U.S. Senators Todd Young (R-IN) and Tim Kaine (D-VA) sent a letter to Pope Francis Monday asking the pontiff to use his moral authority to pressure Beijing to halt abuses of Uyghur Muslims in China’s Xinjiang province.

“We ask that Your Holiness challenge the leadership of the People’s Republic of China, as you have challenged leaders around the globe,” Young and Kaine wrote. “We encourage you to use your loud and formidable voice as a voice for love that encourages all the nations of the world to pursue peace and justice.”

“The CCP has much to gain from a continued agreement with Your Holiness, and as such we believe you possess a unique opportunity to make a positive difference in how all religions and practitioners are treated by the Chinese authorities—especially in Xinjiang,” they declared.

The Chinese Communist Party (CCP) has persecuted the Uyghur Muslim population of Xinjiang for years and this persecution has escalated in recent months.

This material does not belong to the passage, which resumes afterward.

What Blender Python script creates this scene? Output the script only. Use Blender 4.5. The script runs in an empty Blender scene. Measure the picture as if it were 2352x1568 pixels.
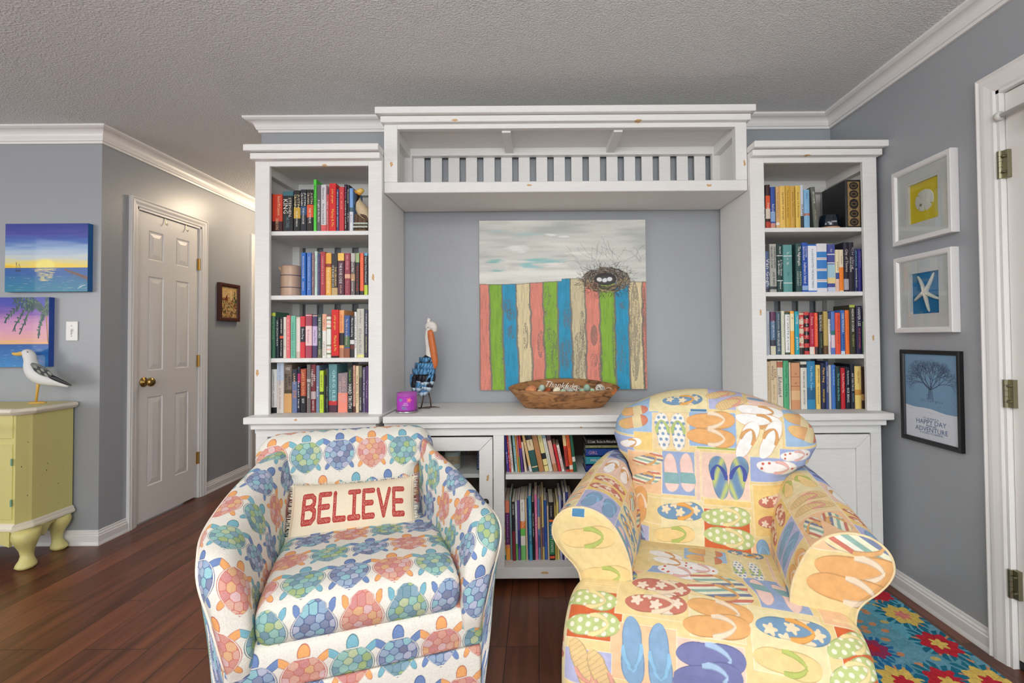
import bpy, bmesh, math, random
import numpy as np
from mathutils import Vector, Matrix
from math import sin, cos, pi, radians
S = bpy.context.scene
C = S.collection
random.seed(7)
# ------------------------------------------------------------------ camera
F, CX, CY, H = 1120.0, 1232.9, 753.4, 1.187
_p, _r = radians(-1.118), radians(-.403)
_Rx = Matrix(((1, 0, 0), (0, cos(_p), -sin(_p)), (0, sin(_p), cos(_p))))
_Rz = Matrix(((cos(_r), -sin(_r), 0), (sin(_r), cos(_r), 0), (0, 0, 1)))
RR = _Rz @ _Rx                     # world (x, down, forward) -> camera (x, down, forward)
def _w(v): return Vector((v[0], v[2], -v[1]))
cam = bpy.data.cameras.new('camera'); camo = bpy.data.objects.new('camera', cam); C.objects.link(camo)
cam.sensor_width = 36; cam.lens = F / 2352 * 36
cam.shift_x = -(CX - 1176) / 2352; cam.shift_y = -(784 - CY) / 2352
cam.clip_start = .05
_x, _y, _z = _w(RR[0]), -_w(RR[1]), -_w(RR[2])
camo.matrix_world = Matrix(((_x[0], _y[0], _z[0], 0), (_x[1], _y[1], _z[1], 0), (_x[2], _y[2], _z[2], H), (0, 0, 0, 1)))
S.camera = camo
RT = RR.transposed()
def ray(px, py):
    return _w(RT @ Vector(((px - CX) / F, (py - CY) / F, 1)))
def onY(px, py, Y):
    d = ray(px, py); return Vector((0, 0, H)) + d * (Y / d.y)
def onX(px, py, X):
    d = ray(px, py); return Vector((0, 0, H)) + d * (X / d.x)
def onZ(px, py, Z):
    d = ray(px, py); return Vector((0, 0, H)) + d * ((Z - H) / d.z)
# ------------------------------------------------------------------ world, lights, exposure
S.view_settings.view_transform = 'Standard'; S.view_settings.look = 'None'
S.view_settings.exposure = 0.0; S.view_settings.gamma = 1.0; S.view_settings.use_curve_mapping = False
wd = bpy.data.worlds.new('world'); S.world = wd; wd.use_nodes = True
wd.node_tree.nodes['Background'].inputs[0].default_value = (.90, .95, 1.0, 1)
wd.node_tree.nodes['Background'].inputs[1].default_value = .80
def area(name, loc, target, size, power, col, sy=None):
    l = bpy.data.lights.new(name, 'AREA'); l.energy = power; l.color = col
    l.shape = 'RECTANGLE'; l.size = size; l.size_y = sy or size
    o = bpy.data.objects.new(name, l); C.objects.link(o); o.location = loc
    o.rotation_euler = (Vector(target) - Vector(loc)).to_track_quat('-Z', 'Y').to_euler()
    return o
area('window_light', (.6, -2.9, 1.55), (.2, 2.6, 1.1), 3.0, 88, (.93, .97, 1.0), 1.7)
area('side_window_light', (-5.2, -.6, 1.6), (0, 2.6, 1.2), 1.8, 38, (1.0, .98, .95), 1.5)
def bulb(name, loc, power, col, r):
    l = bpy.data.lights.new(name, 'POINT'); l.energy = power; l.color = col; l.shadow_soft_size = r
    o = bpy.data.objects.new(name, l); C.objects.link(o); o.location = loc; return o
up = area('added_ceiling_uplight', (-.3, -.9, 1.9), (-.3, -.9, 3), 1.2, 118, (.97, .98, 1.0))  # added unseen area light aimed up to brighten the ceiling, no fan there
bulb('added_overhead_light', (-.3, -.7, 2.0), 14, (1.0, .95, .88), .16)  # added unseen point light above and behind the camera, brightens the ceiling
bulb('far_ceiling_light', (-2.8, -.2, 2.0), 18, (1.0, .95, .88), .16)
bulb('hallway_light', (-1.98, 4.34, 2.34), 20, (1.0, .80, .58), .09)
# ------------------------------------------------------------------ mesh helpers
class MB:
    def __init__(s): s.v = []; s.f = []; s.m = []; s.mi = 0
    def add(s, vs, fs):
        b = len(s.v); s.v += [tuple(v) for v in vs]; s.f += [tuple(b + i for i in f) for f in fs]; s.m += [s.mi] * len(fs); return s
    def box(s, x0, x1, y0, y1, z0, z1):
        if x0 > x1: x0, x1 = x1, x0
        if y0 > y1: y0, y1 = y1, y0
        if z0 > z1: z0, z1 = z1, z0
        return s.add([(x0, y0, z0), (x1, y0, z0), (x1, y1, z0), (x0, y1, z0), (x0, y0, z1), (x1, y0, z1), (x1, y1, z1), (x0, y1, z1)],
                     [(3, 2, 1, 0), (4, 5, 6, 7), (0, 1, 5, 4), (1, 2, 6, 5), (2, 3, 7, 6), (3, 0, 4, 7)])
    def rings(s, rs, close=True, caps=(True, True)):
        """loft a list of equal-length rings"""
        n = len(rs[0]); vs = [p for r in rs for p in r]; fs = []
        for i in range(len(rs) - 1):
            for j in range(n if close else n - 1):
                k = (j + 1) % n
                fs.append((i * n + j, i * n + k, (i + 1) * n + k, (i + 1) * n + j))
        if close and caps[0]: fs.append(tuple(range(n - 1, -1, -1)))
        if close and caps[1]: fs.append(tuple((len(rs) - 1) * n + j for j in range(n)))
        return s.add(vs, fs)
    def lathe(s, prof, n=24, c=(0, 0, 0), ax='z', sx=1, sy=1):
        rs = []
        for r, h in prof:
            ring = []
            for k in range(n):
                a = 2 * pi * k / n; p = (r * cos(a) * sx, r * sin(a) * sy, h)
                if ax == 'x': p = (p[2], p[0], p[1])
                if ax == 'y': p = (p[1], p[2], p[0])
                ring.append((p[0] + c[0], p[1] + c[1], p[2] + c[2]))
            rs.append(ring)
        return s.rings(rs)
    def tube(s, pts, r, n=8, caps=True):
        P = [Vector(p) for p in pts]; R = r if isinstance(r, (list, tuple)) else [r] * len(P); rs = []
        up = None
        for i, p in enumerate(P):
            t = (P[min(i + 1, len(P) - 1)] - P[max(i - 1, 0)]).normalized()
            if up is None: up = Vector((0, 0, 1)) if abs(t.z) < .9 else Vector((1, 0, 0))
            a = t.cross(up).normalized(); b = a.cross(t).normalized(); up = b
            rs.append([p + (a * cos(2 * pi * k / n) + b * sin(2 * pi * k / n)) * R[i] for k in range(n)])
        return s.rings(rs, caps=(caps, caps))
    def prism(s, poly, h, M=None):
        """polygon in xy extruded 0..h in z, then transformed"""
        n = len(poly); M = M or Matrix()
        vs = [M @ Vector((p[0], p[1], 0)) for p in poly] + [M @ Vector((p[0], p[1], h)) for p in poly]
        fs = [tuple(range(n - 1, -1, -1)), tuple(range(n, 2 * n))] + [(i, (i + 1) % n, n + (i + 1) % n, n + i) for i in range(n)]
        return s.add(vs, fs)
    def ell(s, c, r, M=None, n=16, m=10):
        M = M or Matrix(); rs = []
        for i in range(1, m):
            t = pi * i / m
            rs.append([Vector(c) + M @ Vector((r[0] * sin(t) * cos(2 * pi * k / n), r[1] * sin(t) * sin(2 * pi * k / n), -r[2] * cos(t))) for k in range(n)])
        return s.rings(rs)
    def xf(s, M):
        s.v = [tuple(M @ Vector(v)) for v in s.v]; return s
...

Meanwhile, the Vatican is renegotiating a 2018 agreement with the CCP concerning the appointment of Chinese Bishops.

“We had the great privilege to hear your encouraging words to a Joint Session of Congress just over five years ago,” the senators wrote. “In September 2015 you encouraged Senators and Representatives to use the ‘voice of love’ as a ‘resource in the battle to eliminate new global forms of slavery.’”

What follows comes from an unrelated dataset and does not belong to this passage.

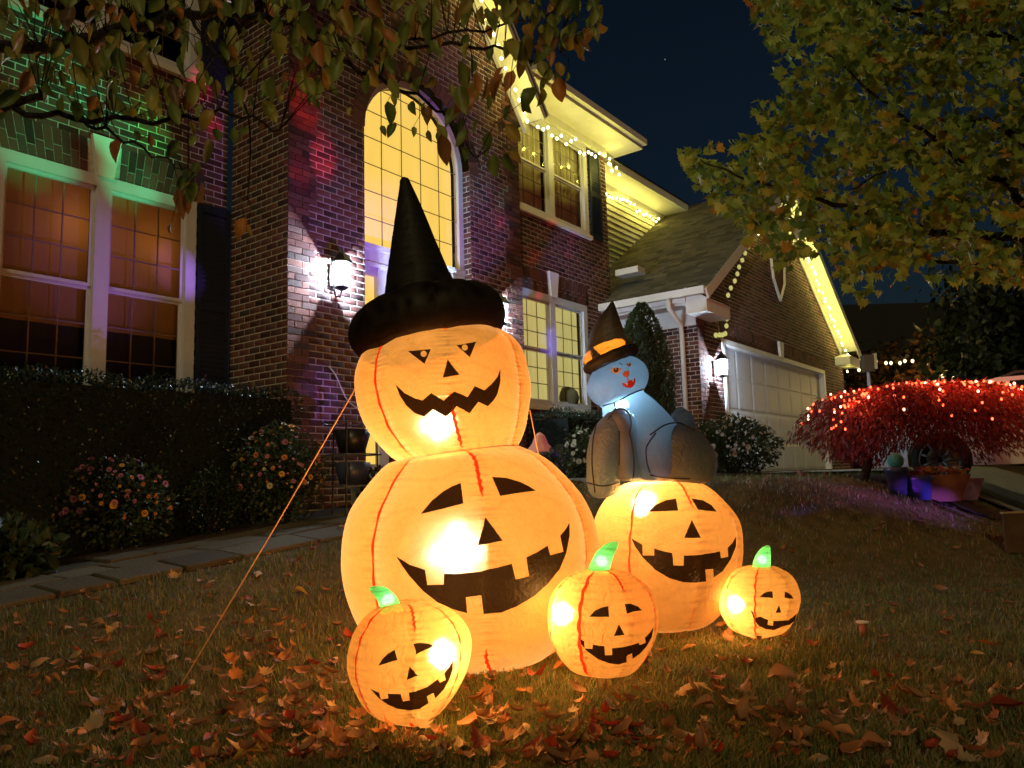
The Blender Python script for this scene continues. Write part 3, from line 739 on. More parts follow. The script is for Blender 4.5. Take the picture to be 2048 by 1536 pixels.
# vent box on the roof at left & louvre emblem in the gable
f = MB(hw); f.box(7.85, 8.15, -.25, .25, 4.85, 4.97); f.build('roof_vent', M['trim'], house)
vc = (12.45, 5.35)
f = MB(hw); f.prism([(vc[0] - .45, vc[1] + .45), (vc[0] - .38, vc[1] - .05), (vc[0], vc[1] - .5), (vc[0] + .38, vc[1] - .05), (vc[0] + .45, vc[1] + .45)], GW + .018, GW + .04); gv = f.build('gable_vent', M['brick'], house)
f = MB(hw)
for a, b2 in (((-.45, .45), (-.38, -.05)), ((-.38, -.05), (0, -.5)), ((0, -.5), (.38, -.05)), ((.38, -.05), (.45, .45))):
    f.tube([(vc[0] + a[0], GW + .05, vc[1] + a[1]), (vc[0] + b2[0], GW + .05, vc[1] + b2[1])], .035, 6)
f.build('vent_trim', M['trim'], gv)
# garage door, panels as parts
f = MB(hw); f.box(GDA - .1, GDA, GW - .1, GW + .035, .96, GDZ); f.box(GDB, GDB + .1, GW - .1, GW + .035, .96, GDZ); f.box(GDA - .1, GDB + .1, GW - .1, GW + .035, GDZ, GDZ + .1); f.build('door_frame', M['trim'], house)
q = MB(hw); q.box(GDA, GDB, GW - .14, GW - .10, .96, GDZ); gd = q.build('garage_door', M['garagedoor'], house)
for r in range(4):
    za = .98 + r * .61
    for c in range(8):
        a = GDA + .03 + c * (GDB - GDA - .03) / 8; e = a + (GDB - GDA) / 8 - .05
        q = MB(hw); zb = za + .57
        q.add([(a, GW - .099, za), (e, GW - .099, za), (e, GW - .099, zb), (a, GW - .099, zb), (a + .09, GW - .088, za + .09), (e - .09, GW - .088, za + .09), (e - .09, GW - .088, zb - .09), (a + .09, GW - .088, zb - .09),
               (a + .03, GW - .09, za + .03), (e - .03, GW - .09, za + .03), (e - .03, GW - .09, zb - .03), (a + .03, GW - .09, zb - .03)],
              [(4, 5, 6, 7), (0, 1, 9, 8), (1, 2, 10, 9), (2, 3, 11, 10), (3, 0, 8, 11), (8, 9, 5, 4), (9, 10, 6, 5), (10, 11, 7, 6), (11, 8, 4, 7)])
        q.build('panel', M['garagedoor'], gd)

# lanterns
M['bulbwhite'] = emat('lantern_bulb', (.80, .92, 1), 60)
M['lglass'] = glassmat('lantern_glass', (.92, .96, 1), .06)
_n = M['lglass'].node_tree; _t = _n.nodes.new('ShaderNodeBsdfTranslucent'); _t.inputs[0].default_value = (.9, .95, 1, 1); _m = _n.nodes.new('ShaderNodeMixShader'); _m.inputs[0].default_value = .3
_o = _n.nodes['Material Output']; _n.links.new(_o.inputs[0].links[0].from_socket, _m.inputs[1]); _n.links.new(_t.outputs[0], _m.inputs[2]); _n.links.new(_m.outputs[0], _o.inputs[0])
def lantern(s, w, z, label, power=34):
    L = thing('wall_lantern', label, 'lantern', hw((s, w, z)), 'wall lanterns on the brick house')
    c = hw((s, w + .17, z)); b = MB(); K = M['black']
    cap = MB(); cap.lathe(c, [(.001, .30), (.02, .29), (.03, .25), (.06, .23), (.125, .15), (.13, .13), (.001, .131)], 6); cap.build('cap', K, L)
    cage = MB()
    for j in range(6):
        a = 2 * PI * j / 6; cage.tube([c + np.array([.105 * math.cos(a), .105 * math.sin(a), .14]), c + np.array([.08 * math.cos(a), .08 * math.sin(a), -.16])], .007, 4)
    cage.lathe(c, [(.001, -.20), (.05, -.19), (.088, -.165), (.088, -.15), (.001, -.151)], 6); cage.build('cage', K, L)
    gl = MB(); gl.lathe(c, [(.10, .135), (.076, -.15)], 6); gl.build('glass', M['lglass'], L)
    arm = MB(hw); arm.tube([(s, w + .02, z - .02), (s, w + .06, z - .24), (s, w + .15, z - .27), (s, w + .17, z - .2)], .012, 6); arm.box(s - .05, s + .05, w + .005, w + .03, z - .12, z + .12); arm.build('bracket', K, L)
    bu = MB(); bu.sphere(c + np.array([0, 0, -.02]), .028, 8, 6, sq=(1, 1, 1.8)); bu.build('bulb', M['bulbwhite'], L, True)
    plight(c + np.array([0, 0, -.0]), power, (.74, .88, 1.0), .035, L)
lantern(.62, .02, 3.40, 'glowing black wall lantern on the brick left of the tall arched window', 1050)
lantern(3.62, .02, 3.40, 'glowing wall lantern right of the doorway, mostly hidden behind the big witch hat', 1050)
lantern(8.42, GW + .02, 2.90, 'glowing wall lantern beside the white garage door', 800)

# string lights
M['bulbwarm'] = emat('string_bulb', (1, .86, .35), 14)
M['cable'] = mat('light_wire', (.55, .55, .48), .6)
bulbme = None
def bulb_mesh(m, r=.022):
    b = MB(); b.sphere((0, 0, 0), r, 8, 6, sq=(1, 1, 1.25)); me = bpy.data.meshes.new('bulb'); me.from_pydata(b.v, [], b.f); me.materials.append(m); me.polygons.foreach_set('use_smooth', [True] * len(me.polygons)); return me
BW = bulb_mesh(M['bulbwarm'], .022)
def string(label, pts, step, me, light=None, every=2, hang=.0, cab=None, cat='string lights', group=None, jit=.015):
    T = thing('string_lights', label, cat, pts[0], group)
    P = [np.array(p, float) for p in pts]; seg = [np.linalg.norm(P[i + 1] - P[i]) for i in range(len(P) - 1)]; tot = sum(seg); n = int(tot / step)
    cpts = []; k = 0
    for i in range(n + 1):
        d = i * step; j = 0
        while j < len(seg) - 1 and d > seg[j]: d -= seg[j]; j += 1
        p = P[j] + (P[j + 1] - P[j]) * min(1, d / seg[j]); p = p + np.array([rnd.uniform(-jit, jit), rnd.uniform(-jit, jit), rnd.uniform(-jit, jit)])
        cpts.append(p.copy()); q = p.copy(); q[2] -= .03 + (hang * rnd.choice([0, .5, 1]) if hang else 0)
        if hang: cpts.append(q + np.array([0, 0, .02])); cpts.append(p.copy() + np.array([.001, 0, 0]))
        o = bpy.data.objects.new('bulb', me); col.objects.link(o); o.parent = T; o.location = tuple(q - ORG[T.name])
        if light and i % every == 0: plight(q + NVL, light[0], light[1], .03, T)
    if cab is None: cab = M['cable']
    b = MB(); b.tube(cpts, .003, 4); b.build('wire', cab, T); return T
NVL = NV * .05
YEL = (1, .86, .13)
string('warm string lights under the eave above the curtained upper window', [hw((4.5, RW + .34, 7.02)), hw((7.7, RW + .34, 7.02))], .145, BW, (3.6, YEL), 2, .20)
string('short bulb drop at the right end corner of the upper eave', [hw((7.72, RW + .12, 7.24)), hw((7.8, RW + .1, 7.0))], .12, BW, (2, YEL), 2)
string('warm string lights on the rake of the tall front gable behind the leaves', [hw((4.28, .30, 6.66)), hw((GC + .1, .30, 9.3))], .15, BW, (2.2, YEL), 2, .12)
string('warm string lights under the eave of the pale siding wing', [hw((8.0, SW_ + .14, 7.24)), hw((11.7, SW_ + .14, 7.24))], .16, BW, (2.8, YEL), 2, .12)
string('row of bright lights along the right rake of the garage gable', [hw((GPK + .2, GW + .25, roofz(GPK) - .55)), hw((GRE - .65, GW + .25, GEZ + .02)), hw((GRE - .5, GW + .2, GEZ - .45))], .16, BW, (1.5, YEL), 1, .0, jit=.04)
string('lights along the left rake of the garage gable near its peak', [hw((GPK - .1, GW + .25, roofz(GPK) - .55)), hw((10.6, GW + .25, roofz(10.6) - .40))], .18, BW, (1.3, YEL), 1, .0, jit=.03)
M['bulbdim'] = emat('dim_bulb', (.62, .56, .18), .9); BD = bulb_mesh(M['bulbdim'], .04)
string('loosely hung dim bulbs below the left rake of the garage gable', [hw((10.4, GW + .12, roofz(10.4) - .55)), hw((8.95, GW + .12, 4.28)), ], .26, BD)
string('small loop of dim bulbs beside the boxed corner of the garage eave', [hw((9.0, GW + .1, 3.95)), hw((8.9, GW + .1, 3.62)), hw((8.45, GW + .1, 3.55))], .16, BD)

exec_marker = 0
# ================================================================== INFLATABLES
ORT, ORD = (.90, .42, .075), (.80, .30, .05)
M['orange'] = fabric('orange_nylon', (.95, .47, .10), (.62, .27, .045), clear=.44, clearcol=(1, .50, .14), thin=.35, hot=.07, streak=1.6, fine=1.3, rr=.88)
M['orange_small'] = fabric('orange_nylon_thin', (.98, .52, .10), (.66, .30, .05), clear=.44, clearcol=(1, .50, .14), hot=.12, rr=.78, thin=.38, streak=1.3, fine=1.6)
M['seam'] = fabric('red_seam_tape', (.42, .03, .008), (.40, .03, .01), clear=0, hot=0)
M['seamdark'] = fabric('seam_thread', (.35, .08, .02), (.25, .06, .02), clear=0, hot=0)
M['patch'] = fabric('black_face_cloth', (.014, .008, .004), (.012, .010, .009), clear=.0, clearcol=(1, .7, .5), gloss=.02, hot=0)
M['pupil'] = fabric('pale_pupil_cloth', (.95, .60, .30), (.85, .5, .25), clear=0, hot=0)
M['green'] = fabric('green_nylon', (.32, 1.0, .36), (.3, .95, .34), clear=.06, clearcol=(.3, 1, .3), hot=.12)
M['cathat'] = fabric('cat_hat_nylon', (.03, .022, .016), (.035, .028, .022), gloss=.04, hot=0, fine=.5, thin=.3, clear=0)
M['hat'] = fabric('black_hat_nylon', (.10, .06, .04), (.045, .036, .031), clear=.0, gloss=.018, hot=0, fine=.35, thin=.4)
M['stake'] = mat('black_stake', (.02, .02, .02), .5)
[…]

“Today, we are still encountering slavery and oppression, and it is perhaps no place more extreme than what we are witnessing in Xinjiang and the Chinese Communist Party’s (CCP) indefensible treatment of Uyghur Muslims,” the senators insisted.

The two senators appealed to the pope to heed his own message and use his moral authority in defense of religious minorities in China.

“As the leader of the world’s largest institution of faith, we respectfully request that Your Holiness do all that you can to protect the most basic human rights for all people, including Uyghurs in Xinjiang,” Young and Kaine wrote.

“The CCP’s actions should not only shock or outrage us but also lead us to act,” they said. “Every individual has a choice: to continue to turn a blind eye towards the ongoing abuses occurring in Xinjiang or to use whatever power we have to affect change.”

This year, President Donald Trump signed into law legislation that requires him to sanction officials found responsible for the oppression of Uyghurs and members of other Muslim minority groups.

Secretary of State Michael Pompeo traveled to Italy last month and urged the Vatican to live up to its vocation as a voice for the oppressed by pressuring China on behalf of persecuted minorities.

Pompeo also published a critique of the Sino-Vatican agreement in the highly respected academic journal First Things, in which he appealed to the Vatican’s historic witness on behalf of the persecuted.

“What the Church teaches the world about religious freedom and solidarity should now be forcefully and persistently conveyed by the Vatican in the face of the Chinese Communist Party’s relentless efforts to bend all religious communities to the will of the Party and its totalitarian program,” the secretary of state wrote.

“Two years on, it’s clear that the Sino-Vatican agreement has not shielded Catholics from the Party’s depredations, to say nothing of the Party’s horrific treatment of Christians, Tibetan Buddhists, Falun Gong devotees, and other religious believers,” Pompeo said.

“Communist authorities continue to shutter churches, spy on and harass the faithful, and insist that the Party is the ultimate authority in religious affairs,” he wrote.